Samuel Cavalheiro is a sophomore from Leominster, MA. Pursuing a double major in Portuguese and Political Science got him an internship with Senator John Cronin in Boston. As one of the few staff members who speaks Portuguese, Samuel enjoys interacting with constituents. Upon graduation, he plans to continue his work in the legislature and eventually become an immigration attorney and continue to advocate for immigrant rights.

At UMass, not only he improved his appreciation for Portuguese, but he also developed an awareness of Lusophone cultures in Brazil, Angola or Portugal. “When I speak Portuguese, it turns into a melody of a song.” He confesses that he discovered his love for Brazilian music when he started studying in our program. “Now it’s what plays in my room most of the time!” he says. “I’ve introduced Brazilian music to my friends. A friend and I are obsessed with Brazilian jazz. I think ‘Clube da esquina’ is one of my favorite albums of all time. It’s a collaboration between Milton Nascimento and Lô Borges.”    

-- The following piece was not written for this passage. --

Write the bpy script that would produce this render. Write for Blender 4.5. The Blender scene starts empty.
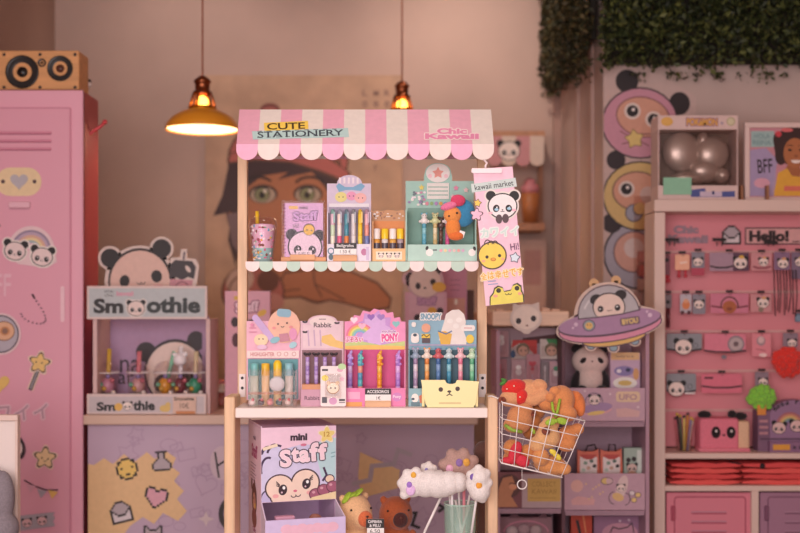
import bpy, bmesh, math, random
from mathutils import Vector, Matrix, Euler
from math import sin, cos, pi, radians as R
SC = bpy.context.scene
COL = SC.collection
F = 1111.11; HY = 300.0; CZ = 1.30          # focal length in pixels, horizon row, eye height

def W(px, py, Y):
    return Vector(((px - 400) * Y / F, Y, CZ - (py - HY) * Y / F))

# ------------------------------------------------------------------ camera, world, lights
cd = bpy.data.cameras.new('camera'); cam = bpy.data.objects.new('camera', cd); COL.objects.link(cam)
cam.location = (0, 0, CZ); cam.rotation_euler = (pi / 2, 0, 0)
cd.sensor_width = 36; cd.lens = 50; cd.shift_y = 33.5 / 800
cd.dof.use_dof = True; cd.dof.focus_distance = 2.94; cd.dof.aperture_fstop = 2.0; cd.dof.aperture_blades = 0
SC.camera = cam
wd = bpy.data.worlds.new('world'); SC.world = wd; wd.use_nodes = True
bg = wd.node_tree.nodes['Background']; bg.inputs[0].default_value = (1.0, 0.80, 0.77, 1); bg.inputs[1].default_value = 0.57
SC.view_settings.view_transform = 'Standard'; SC.view_settings.look = 'None'
SC.view_settings.exposure = 0.14; SC.view_settings.gamma = 1; SC.view_settings.use_curve_mapping = False

def light(name, kind, loc, target, power, color, **kw):
    l = bpy.data.lights.new(name, kind); l.energy = power; l.color = color
    for k, v in kw.items(): setattr(l, k, v)
    o = bpy.data.objects.new(name, l); COL.objects.link(o); o.location = loc
    if target is not None:
        o.rotation_euler = (Vector(target) - Vector(loc)).to_track_quat('-Z', 'Y').to_euler()
    return o
# daylight through the shop front behind the camera, to the left
light('shopfront_daylight', 'AREA', (-0.7, -0.35, 1.55), (-0.1, 3.0, 1.15), 92, (1.0, 0.90, 0.91), shape='RECTANGLE', size=2.8, size_y=1.9)
# ceiling spots of the shop washing the back wall, warm
light('ceiling_spot_back', 'SPOT', (0.25, 4.6, 2.95), (0.28, 5.5, 2.2), 25, (1.0, 0.80, 0.68), spot_size=R(110), spot_blend=1.0, shadow_soft_size=0.08)
light('ceiling_spot_left', 'SPOT', (-0.95, 4.6, 2.95), (-1.0, 5.5, 2.2), 12, (1.0, 0.80, 0.70), spot_size=R(110), spot_blend=1.0, shadow_soft_size=0.08)
light('ceiling_spot_stall', 'SPOT', (-0.1, 2.2, 2.9), (-0.1, 3.0, 1.0), 20, (1.0, 0.90, 0.87), spot_size=R(70), spot_blend=0.9, shadow_soft_size=0.15)

# ------------------------------------------------------------------ materials
_m = {}
def lin(h):
    h = h.lstrip('#'); c = [int(h[i:i + 2], 16) / 255 for i in (0, 2, 4)]
    return tuple((x / 12.92 if x <= .04045 else ((x + .055) / 1.055) ** 2.4) for x in c) + (1,)
def mat(col, kind='card'):
    key = (col, kind)
    if key in _m: return _m[key]
    m = bpy.data.materials.new(kind + '_' + col.strip('#')); m.use_nodes = True; _m[key] = m
    nt = m.node_tree; N = nt.nodes; L = nt.links; b = N['Principled BSDF']; out = N['Material Output']
    c = lin(col); b.inputs['Base Color'].default_value = c
    def noise(scale, detail=3, vec=None):
        tc = N.new('ShaderNodeTexCoord'); mp = N.new('ShaderNodeMapping'); n = N.new('ShaderNodeTexNoise')
        L.new(tc.outputs['Object'], mp.inputs[0]); L.new(mp.outputs[0], n.inputs['Vector'])
        if vec: mp.inputs['Scale'].default_value = vec
        n.inputs['Scale'].default_value = scale; n.inputs['Detail'].default_value = detail; return n
    def mixcol(n, lo, hi, a=.3, z=.7):
        r = N.new('ShaderNodeValToRGB'); r.color_ramp.elements[0].position = a; r.color_ramp.elements[1].position = z
        r.color_ramp.elements[0].color = tuple(min(1, x * lo) for x in c[:3]) + (1,)
        r.color_ramp.elements[1].color = tuple(min(1, x * hi) for x in c[:3]) + (1,)
        L.new(n.outputs['Fac'], r.inputs[0]); L.new(r.outputs[0], b.inputs['Base Color'])
    def bump(n, s, d=.002):
        bp = N.new('ShaderNodeBump'); bp.inputs['Strength'].default_value = s; bp.inputs['Distance'].default_value = d
        L.new(n.outputs['Fac'], bp.inputs['Height']); L.new(bp.outputs[0], b.inputs['Normal'])
    rough = {'card': .55, 'gloss': .28, 'plush': 1, 'wood': .55, 'metal': .3, 'paint': .45, 'wall': .85, 'cloth': .8, 'leaf': .6, 'plastic': .35}.get(kind, .5)
    b.inputs['Roughness'].default_value = rough
    if kind == 'card':
        mixcol(noise(60), .96, 1.03)
    elif kind == 'plush':
        n = noise(260, 4); mixcol(n, .86, 1.06, .3, .7); bump(n, .6, .003); b.inputs['Sheen Weight'].default_value = .25
    elif kind == 'wood':
        n = noise(10, 5, (5, 5, .5)); mixcol(n, .84, 1.08, .35, .7); bump(n, .1, .0005)
    elif kind == 'woodh':
        n = noise(10, 5, (.5, 5, 5)); mixcol(n, .84, 1.08, .35, .7)
    elif kind == 'metal':
        b.inputs['Metallic'].default_value = 1; n = noise(90); bump(n, .03, .0003)
    elif kind == 'silver':
        b.inputs['Metallic'].default_value = .55; b.inputs['Roughness'].default_value = .33
    elif kind == 'wall':
        n = noise(2.2, 6); mixcol(n, .9, 1.08, .3, .7); n2 = noise(120, 4); bump(n2, .12, .002)
    elif kind == 'kraft':
        n = noise(9, 8); mixcol(n, .88, 1.08, .35, .65)
    elif kind == 'cloth':
        n = noise(200); mixcol(n, .85, 1.1); bump(n, .4, .002)
    elif kind == 'leaf':
        n = noise(14, 3); mixcol(n, .5, 1.6, .3, .75)
    elif kind == 'frost':
        b.inputs['Alpha'].default_value = .34; b.inputs['Roughness'].default_value = .25
    elif kind in ('clear', 'glass'):
        N.remove(b)
        tr = N.new('ShaderNodeBsdfTransparent'); gl = N.new('ShaderNodeBsdfGlossy'); mx = N.new('ShaderNodeMixShader')
        lw = N.new('ShaderNodeLayerWeight'); lw.inputs['Blend'].default_value = .25
        mp = N.new('ShaderNodeMapRange'); mp.inputs['To Min'].default_value = .007; mp.inputs['To Max'].default_value = .55 if kind == 'clear' else .75
        tr.inputs[0].default_value = tuple(.55 + .45 * x for x in c[:3]) + (1,)
        gl.inputs['Roughness'].default_value = .08; gl.inputs[0].default_value = (1, 1, 1, 1)
        L.new(lw.outputs['Facing'], mp.inputs['Value']); L.new(mp.outputs[0], mx.inputs[0])
        L.new(tr.outputs[0], mx.inputs[1]); L.new(gl.outputs[0], mx.inputs[2]); L.new(mx.outputs[0], out.inputs[0])
    elif kind.startswith('emit'):
        b.inputs['Emission Color'].default_value = c; b.inputs['Emission Strength'].default_value = float(kind[4:])
    elif kind == 'gloss':
        pass
    return m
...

The Portuguese Program was determinant when he decided to attend UMass. While he grew up bilingual, he did not have many opportunities to improve his reading and writing skills. Last Fall, he took a History of Brazil class with Professor Amaral that prompted him to learn more about his heritage culture. During winter break, he visited family in Curitiba and borrowed a book from his cousin that Professor Amaral recommended in class. The book is titled 1889, by Laurentino Gomez, and explains how Brazil turned into a republic.

One of the most valuable aspects of Samuel’s experience in majoring in Portuguese is the size of the program. “It’s almost a family! You get close to your professors and graduate instructors. They become mentors in a way.” While UMass is a large school, Samuel finds the Portuguese program “is a great way to find my own little community.”

“My advice to future students is come with a desire to learn Portuguese. You will get from the program so much more than you will ever expect.”

Samuel’s interest in politics began in high school. He became president of his hometown politics club. He registered voters of the senior class and organized a town hall debate with two major candidates. This summer he will be an intern again in Senator Cronin’s office. His understanding of the intersection of politics and immigration has expanded.

“I feel like we’re beginning to see Brazilian Americans become represented as a group.” He mentions the recent election of Danilo Sena as the first Brazilian immigrant in the Massachusetts House of Representatives, and the fact that many more Brazilian Americans are working with local and state offices. Samuel is one of them. He gets to meet Portuguese-speaking constituents in senior centers and in new affordable housing openings.